■ Written request
Locate every line in the records below that contains the word "this", and copy each one.

Records contained in a dataset
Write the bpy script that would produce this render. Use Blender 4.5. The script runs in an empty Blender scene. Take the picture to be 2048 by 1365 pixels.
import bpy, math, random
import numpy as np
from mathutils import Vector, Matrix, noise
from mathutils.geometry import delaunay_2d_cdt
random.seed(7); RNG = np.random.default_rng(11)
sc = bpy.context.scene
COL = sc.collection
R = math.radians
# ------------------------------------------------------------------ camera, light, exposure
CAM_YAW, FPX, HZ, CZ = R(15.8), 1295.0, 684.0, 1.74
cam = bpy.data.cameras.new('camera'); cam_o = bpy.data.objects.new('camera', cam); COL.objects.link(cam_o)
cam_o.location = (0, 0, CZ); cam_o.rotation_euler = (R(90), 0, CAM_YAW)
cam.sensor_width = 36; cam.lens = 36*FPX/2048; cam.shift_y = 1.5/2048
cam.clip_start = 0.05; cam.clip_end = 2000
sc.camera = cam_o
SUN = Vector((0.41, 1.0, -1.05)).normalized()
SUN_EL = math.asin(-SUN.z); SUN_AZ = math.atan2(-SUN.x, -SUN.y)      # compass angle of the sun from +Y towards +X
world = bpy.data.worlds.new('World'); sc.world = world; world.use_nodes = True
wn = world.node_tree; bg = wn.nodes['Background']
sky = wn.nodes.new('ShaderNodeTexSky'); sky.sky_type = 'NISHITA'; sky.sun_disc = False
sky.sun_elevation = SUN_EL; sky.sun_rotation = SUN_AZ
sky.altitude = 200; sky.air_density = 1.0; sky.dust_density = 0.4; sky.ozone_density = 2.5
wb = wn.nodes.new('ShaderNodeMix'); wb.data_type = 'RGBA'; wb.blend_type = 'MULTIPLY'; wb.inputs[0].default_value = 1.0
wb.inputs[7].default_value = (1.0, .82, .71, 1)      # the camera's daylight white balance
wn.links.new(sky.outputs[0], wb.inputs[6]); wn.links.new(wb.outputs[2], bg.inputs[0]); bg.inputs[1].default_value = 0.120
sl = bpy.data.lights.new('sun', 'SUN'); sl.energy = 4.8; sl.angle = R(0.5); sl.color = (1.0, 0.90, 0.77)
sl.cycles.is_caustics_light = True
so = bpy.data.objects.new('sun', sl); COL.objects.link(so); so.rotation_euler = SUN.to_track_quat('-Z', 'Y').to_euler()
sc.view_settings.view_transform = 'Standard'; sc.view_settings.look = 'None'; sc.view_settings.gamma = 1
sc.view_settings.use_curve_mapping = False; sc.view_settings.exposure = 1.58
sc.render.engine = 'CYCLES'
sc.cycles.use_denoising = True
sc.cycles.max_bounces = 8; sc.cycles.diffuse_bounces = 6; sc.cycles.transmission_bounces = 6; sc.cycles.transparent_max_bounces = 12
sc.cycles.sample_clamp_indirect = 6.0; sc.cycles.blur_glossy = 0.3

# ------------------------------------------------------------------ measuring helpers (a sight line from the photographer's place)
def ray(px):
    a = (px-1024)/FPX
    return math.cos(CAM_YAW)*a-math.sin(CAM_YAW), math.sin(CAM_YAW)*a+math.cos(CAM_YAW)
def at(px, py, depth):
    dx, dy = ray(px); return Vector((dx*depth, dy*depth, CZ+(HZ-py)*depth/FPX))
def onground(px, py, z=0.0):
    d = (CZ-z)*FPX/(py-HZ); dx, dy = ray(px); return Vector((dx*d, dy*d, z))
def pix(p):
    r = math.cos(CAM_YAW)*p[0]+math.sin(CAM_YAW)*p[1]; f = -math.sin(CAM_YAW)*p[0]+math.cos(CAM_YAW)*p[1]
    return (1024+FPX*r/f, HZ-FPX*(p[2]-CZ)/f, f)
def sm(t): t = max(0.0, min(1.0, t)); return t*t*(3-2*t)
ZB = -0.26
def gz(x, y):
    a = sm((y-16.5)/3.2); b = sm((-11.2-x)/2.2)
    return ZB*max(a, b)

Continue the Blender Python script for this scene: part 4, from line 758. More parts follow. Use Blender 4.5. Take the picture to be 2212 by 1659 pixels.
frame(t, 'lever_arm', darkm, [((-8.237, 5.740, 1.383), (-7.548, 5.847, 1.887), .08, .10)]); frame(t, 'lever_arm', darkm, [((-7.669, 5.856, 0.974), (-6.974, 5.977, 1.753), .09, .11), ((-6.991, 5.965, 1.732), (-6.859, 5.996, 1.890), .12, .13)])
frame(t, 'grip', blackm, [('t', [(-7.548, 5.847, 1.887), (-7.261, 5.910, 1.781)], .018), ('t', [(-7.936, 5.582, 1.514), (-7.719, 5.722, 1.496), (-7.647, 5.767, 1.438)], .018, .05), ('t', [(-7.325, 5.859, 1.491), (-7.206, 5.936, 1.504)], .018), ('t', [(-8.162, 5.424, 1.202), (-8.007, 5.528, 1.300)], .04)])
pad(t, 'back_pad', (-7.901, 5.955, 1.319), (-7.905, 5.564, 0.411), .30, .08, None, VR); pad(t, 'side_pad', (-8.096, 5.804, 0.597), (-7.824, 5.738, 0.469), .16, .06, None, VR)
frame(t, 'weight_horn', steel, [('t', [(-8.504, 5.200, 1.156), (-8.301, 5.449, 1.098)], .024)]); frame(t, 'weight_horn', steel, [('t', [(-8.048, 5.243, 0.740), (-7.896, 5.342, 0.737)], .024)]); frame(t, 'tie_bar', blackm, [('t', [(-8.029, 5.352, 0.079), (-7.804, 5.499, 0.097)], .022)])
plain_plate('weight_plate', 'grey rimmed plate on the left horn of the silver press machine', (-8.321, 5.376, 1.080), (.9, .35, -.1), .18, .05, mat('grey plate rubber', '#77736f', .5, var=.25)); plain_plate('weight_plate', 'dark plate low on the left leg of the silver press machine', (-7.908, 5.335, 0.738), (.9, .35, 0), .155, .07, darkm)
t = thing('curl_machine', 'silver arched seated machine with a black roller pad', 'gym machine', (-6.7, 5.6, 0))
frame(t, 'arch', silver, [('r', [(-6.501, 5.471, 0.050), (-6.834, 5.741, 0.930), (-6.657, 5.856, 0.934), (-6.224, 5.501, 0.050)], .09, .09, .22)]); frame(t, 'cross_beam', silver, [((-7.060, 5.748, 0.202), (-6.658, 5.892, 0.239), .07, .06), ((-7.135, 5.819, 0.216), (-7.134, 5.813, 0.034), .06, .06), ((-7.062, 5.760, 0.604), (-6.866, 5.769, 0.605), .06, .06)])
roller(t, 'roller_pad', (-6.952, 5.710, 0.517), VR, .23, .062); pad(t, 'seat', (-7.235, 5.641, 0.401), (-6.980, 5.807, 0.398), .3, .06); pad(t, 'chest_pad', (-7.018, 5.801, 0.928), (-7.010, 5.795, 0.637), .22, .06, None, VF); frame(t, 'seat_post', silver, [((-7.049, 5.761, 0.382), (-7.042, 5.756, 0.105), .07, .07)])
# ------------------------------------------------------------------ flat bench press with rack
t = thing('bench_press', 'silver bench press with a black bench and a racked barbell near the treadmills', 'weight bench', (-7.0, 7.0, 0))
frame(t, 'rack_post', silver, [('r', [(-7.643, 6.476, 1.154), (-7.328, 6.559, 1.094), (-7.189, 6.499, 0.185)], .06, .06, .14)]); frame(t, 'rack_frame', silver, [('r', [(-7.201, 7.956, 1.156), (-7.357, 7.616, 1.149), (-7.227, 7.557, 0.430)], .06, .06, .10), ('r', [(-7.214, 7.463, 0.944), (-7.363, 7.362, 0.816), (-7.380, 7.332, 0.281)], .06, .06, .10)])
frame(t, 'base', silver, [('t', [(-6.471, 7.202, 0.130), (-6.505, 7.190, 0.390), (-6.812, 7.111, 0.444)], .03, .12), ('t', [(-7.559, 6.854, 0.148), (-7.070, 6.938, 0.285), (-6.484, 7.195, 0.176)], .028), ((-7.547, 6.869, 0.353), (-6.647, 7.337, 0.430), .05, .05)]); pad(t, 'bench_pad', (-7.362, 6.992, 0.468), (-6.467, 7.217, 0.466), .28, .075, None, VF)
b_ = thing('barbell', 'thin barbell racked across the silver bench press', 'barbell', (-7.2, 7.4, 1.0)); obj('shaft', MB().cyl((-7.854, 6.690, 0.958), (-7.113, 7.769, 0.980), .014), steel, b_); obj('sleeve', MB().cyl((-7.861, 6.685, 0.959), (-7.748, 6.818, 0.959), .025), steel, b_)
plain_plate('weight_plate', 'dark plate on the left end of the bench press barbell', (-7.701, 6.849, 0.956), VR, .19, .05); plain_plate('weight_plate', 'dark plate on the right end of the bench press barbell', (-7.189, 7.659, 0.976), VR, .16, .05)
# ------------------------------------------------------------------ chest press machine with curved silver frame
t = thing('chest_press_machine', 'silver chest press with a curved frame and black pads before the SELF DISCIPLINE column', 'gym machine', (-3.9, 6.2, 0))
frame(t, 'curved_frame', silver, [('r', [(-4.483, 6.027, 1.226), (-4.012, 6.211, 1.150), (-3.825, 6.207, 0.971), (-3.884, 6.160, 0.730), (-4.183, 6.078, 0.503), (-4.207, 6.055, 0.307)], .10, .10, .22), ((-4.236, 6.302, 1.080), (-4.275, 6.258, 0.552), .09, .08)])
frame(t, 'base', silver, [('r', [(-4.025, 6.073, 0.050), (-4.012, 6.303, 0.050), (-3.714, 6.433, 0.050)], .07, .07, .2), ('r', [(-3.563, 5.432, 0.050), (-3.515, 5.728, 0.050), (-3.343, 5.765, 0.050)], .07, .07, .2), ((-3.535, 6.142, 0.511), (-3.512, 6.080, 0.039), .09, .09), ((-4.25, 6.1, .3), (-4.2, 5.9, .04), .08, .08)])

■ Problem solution
Write the bpy script that would produce this render. Use Blender 4.5. The script runs in an empty Blender scene. Take the picture to be 2048 by 1365 pixels.
Continue the Blender Python script for this scene: part 4, from line 758. More parts follow. Use Blender 4.5. Take the picture to be 2212 by 1659 pixels.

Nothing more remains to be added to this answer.